Who's to blame for the lack of new small group leaders in many churches?

I've given this question a lot of thought. After three cups of very strong expresso, I feel confident that I can tackle this question with two bits of fabric-free truth.


1) Discipleship. Where did it go?
The last time I read my Bible, the Great Commandment was still in force. If the church was busy making disciples, we'd have more small group leaders than we could handle. 

Oddly enough, when I ask pastors of leader-starved small group ministries to tell me about their discipleship path to spiritual maturity—you know, the one that every single member of the small groups is moving through—I hear, "We decided to go ahead and train leaders and launch groups. We haven't crossed that bridge yet."

The naked truth is rather obvious, isn't it? If a church doesn't maintain a dogged determination to disciple people into spiritual maturity and enter into small group ministry with discipleship at the center of it, they'll always be starved for leaders.

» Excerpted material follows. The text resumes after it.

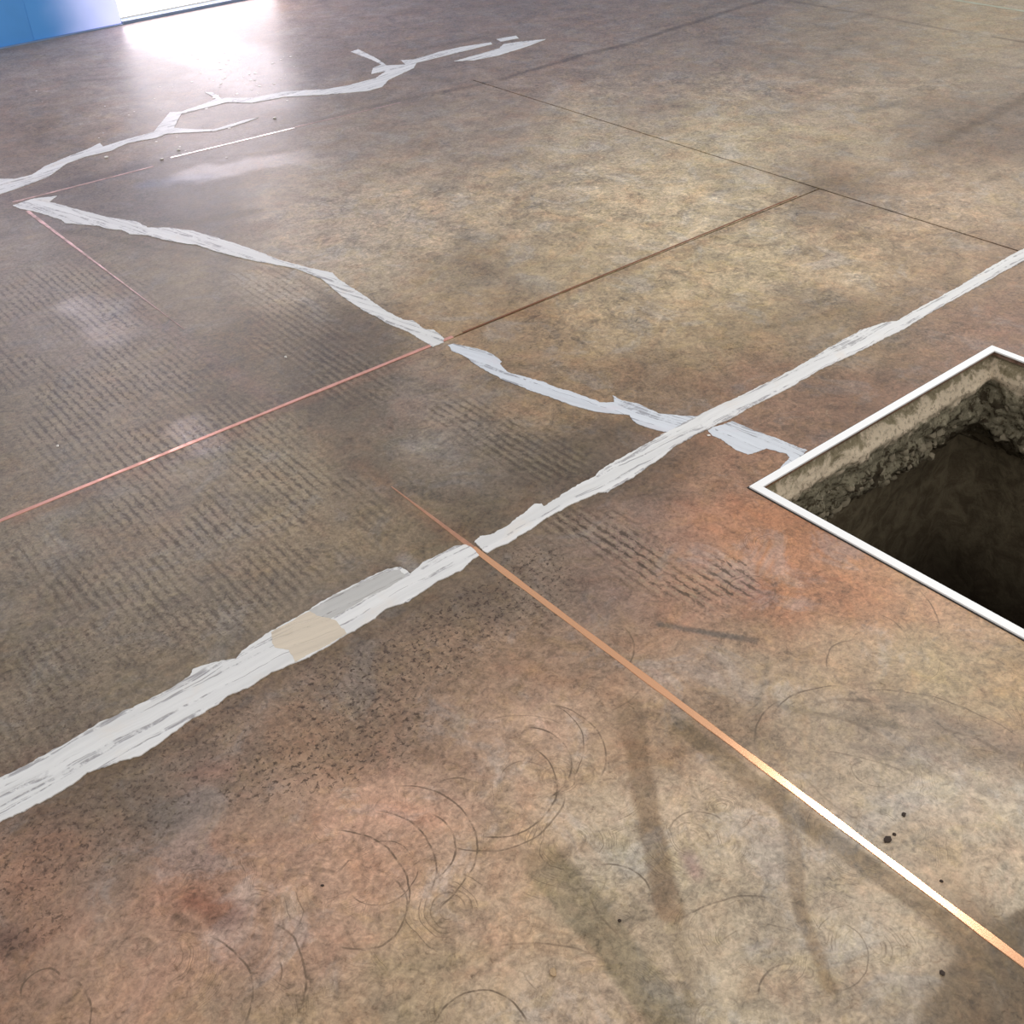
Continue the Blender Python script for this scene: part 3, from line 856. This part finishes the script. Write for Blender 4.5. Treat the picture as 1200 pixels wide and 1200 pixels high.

2) Relational coaching is weak or non-existent.
Traditionally, the existing small group leader has the task of finding and training someone to take over his or her group so a new one can start out of the original group. I don't care what the books by experts say. This doesn't happen consistently in any of my groups. It takes an additional friendship with the coach for it to happen.

Sadly, most coaching structures in churches are new and frail. When I encourage coaches to befriend future leaders, either the pastor over groups or the coaches themselves tell me they do not have the time to do this. In fact, the coaches complain that they have been asked to do too much already, and can't visit groups now and then or meet with leaders consistently.

The naked truth here is that appointing coaches and assuming they are investing in the lives of their existing leaders as well as future leaders is foolish.

So who's to blame?
You decide. Is it the senior pastor who uses small groups solely for a retention strategy for his rapidly congregation? Or does the blame go to the short-sighted leadership team who wants a small group program to increase member fellowship and community?

I do not believe I corner the market on the truth. So, you tell me. Who's to blame?

3 comments:

Don said...

I don't know if I would lay the blame completely at the feet of the small group leadership. Apathy among the congregation probably has something to do with it.

Your point about discipleship, however, is a good one. Those wishing to lead who aren't apathetic may feel ill equipped to do so.

Nice blog topic. I look forward to future posts.

Blessings,

Don

Randall Neighbour said...

Thanks for your comments, Don. Anyone else care to chime in?

Anonymous said...

I have realised that my focus needs to be on developing strong people, not a strong program. If I lose that focus I will no longer put in the hard yards necessary for developing strong disciples. Once you have strong disciples, then you will have small group leaders popping out of the woodwork left right and centre.